▸ Task to complete
Extract the lines up to and including the one that contains "def lerp(a, b, t): return a+(b-a)*t", starting with the first line of the entries below, and omit the pictures.

▸ The data
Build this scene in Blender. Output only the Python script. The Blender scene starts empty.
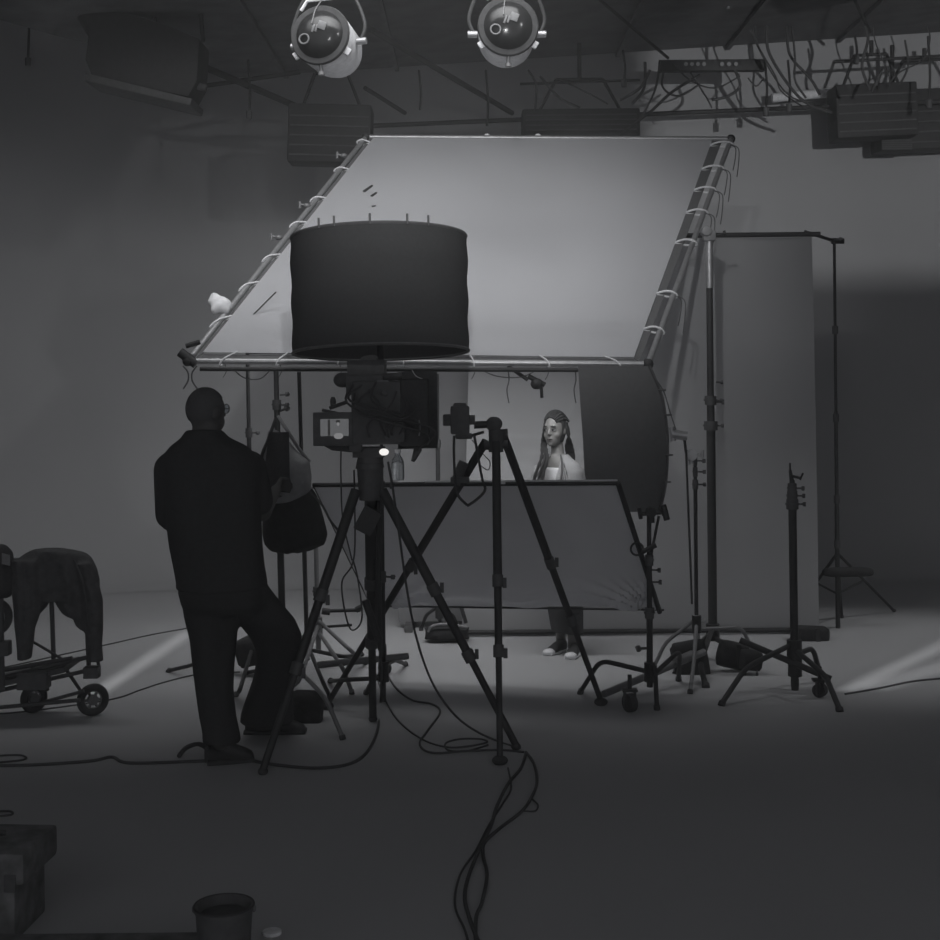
import bpy, bmesh, math, random
from mathutils import Vector, Matrix, noise
random.seed(4)
C = bpy.context.scene.collection
F = 1400.0; E_SIDE, E_WALL, E_SILK, E_STRIP, E_WORLD, E_TOP = 140, 960, 920, 11.5, .37, 40
E_SLIT, E_FLOOR = 310, 230
H = 1.93; PX, PY = 470.0, 370.0
ROLL = math.radians(0.55)

# ---------- pixel <-> world helpers ----------
def uv(px, py):
    u, v = px-PX, PY-py
    c, s = math.cos(ROLL), math.sin(ROLL)
    return u*c+v*s, -u*s+v*c
def P(px, py, d):
    u, v = uv(px, py)
    return Vector((u*d/F, d, H+v*d/F))
def G(px, py, z=0.0):
    u, v = uv(px, py)
    d = F*(z-H)/v
    return Vector((u*d/F, d, z))
def lerp(a, b, t): return a+(b-a)*t

# ---------- materials ----------
def mat(name, col, rough=.7, metal=0., var=.12, scale=30., bump=.0, spec=.3, trans=0.):
    m = bpy.data.materials.new(name); m.use_nodes = True
    nt = m.node_tree; N = nt.nodes; L = nt.links
    b = N['Principled BSDF']
    b.inputs['Roughness'].default_value = rough
    b.inputs['Metallic'].default_value = metal
    b.inputs['Specular IOR Level'].default_value = spec
    tc = N.new('ShaderNodeTexCoord')
    nz = N.new('ShaderNodeTexNoise'); nz.inputs['Scale'].default_value = scale; nz.inputs['Detail'].default_value = 4
    L.new(tc.outputs['Object'], nz.inputs['Vector'])
    rp = N.new('ShaderNodeValToRGB')
    c = col if isinstance(col, tuple) else (col, col, col*1.02)
    rp.color_ramp.elements[0].position = .3; rp.color_ramp.elements[1].position = .7
    rp.color_ramp.elements[0].color = tuple(x*(1-var) for x in c)+(1,)
    rp.color_ramp.elements[1].color = tuple(min(1, x*(1+var)) for x in c)+(1,)
    L.new(nz.outputs['Fac'], rp.inputs['Fac']); L.new(rp.outputs['Color'], b.inputs['Base Color'])
    if bump:
        bp = N.new('ShaderNodeBump'); bp.inputs['Strength'].default_value = bump; bp.inputs['Distance'].default_value = .01
        L.new(nz.outputs['Fac'], bp.inputs['Height']); L.new(bp.outputs['Normal'], b.inputs['Normal'])
    if trans:
        t = N.new('ShaderNodeBsdfTranslucent'); L.new(rp.outputs['Color'], t.inputs['Color'])
        mx = N.new('ShaderNodeMixShader'); mx.inputs['Fac'].default_value = trans
        L.new(b.outputs['BSDF'], mx.inputs[1]); L.new(t.outputs['BSDF'], mx.inputs[2])
        L.new(mx.outputs['Shader'], N['Material Output'].inputs['Surface'])
    return m
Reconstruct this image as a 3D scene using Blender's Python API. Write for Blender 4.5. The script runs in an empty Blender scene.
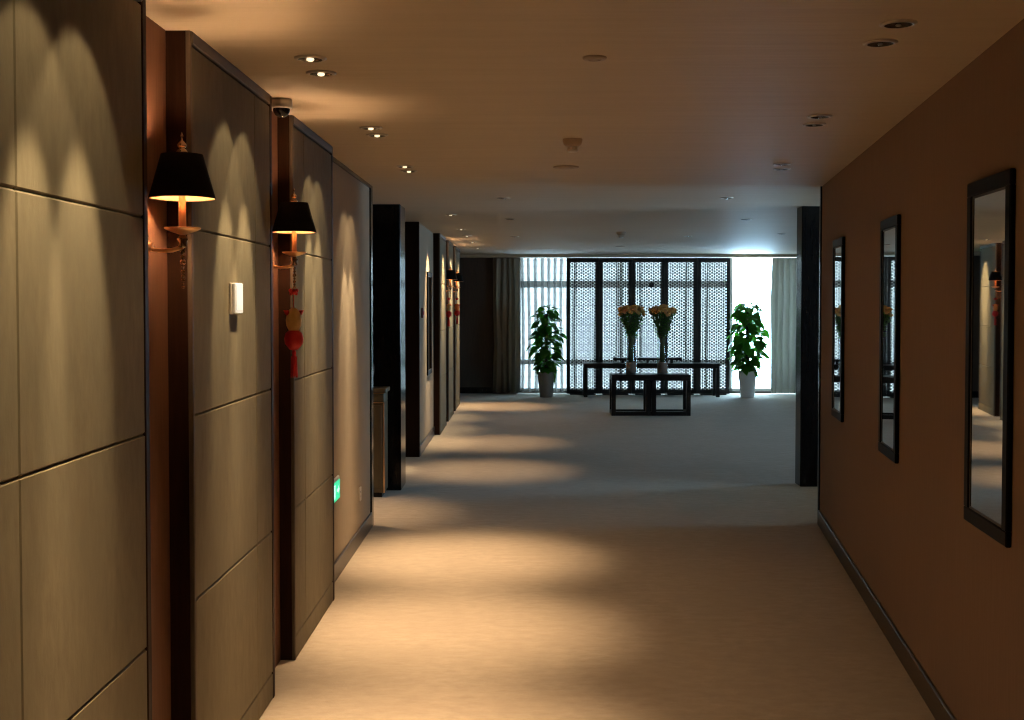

▸ Response to this task
Build this scene in Blender. Output only the Python script. The Blender scene starts empty.
import bpy, bmesh, math, random
from mathutils import Vector, Matrix, noise
random.seed(4)
C = bpy.context.scene.collection
F = 1400.0; E_SIDE, E_WALL, E_SILK, E_STRIP, E_WORLD, E_TOP = 140, 960, 920, 11.5, .37, 40
E_SLIT, E_FLOOR = 310, 230
H = 1.93; PX, PY = 470.0, 370.0
ROLL = math.radians(0.55)

# ---------- pixel <-> world helpers ----------
def uv(px, py):
    u, v = px-PX, PY-py
    c, s = math.cos(ROLL), math.sin(ROLL)
    return u*c+v*s, -u*s+v*c
def P(px, py, d):
    u, v = uv(px, py)
    return Vector((u*d/F, d, H+v*d/F))
def G(px, py, z=0.0):
    u, v = uv(px, py)
    d = F*(z-H)/v
    return Vector((u*d/F, d, z))
def lerp(a, b, t): return a+(b-a)*t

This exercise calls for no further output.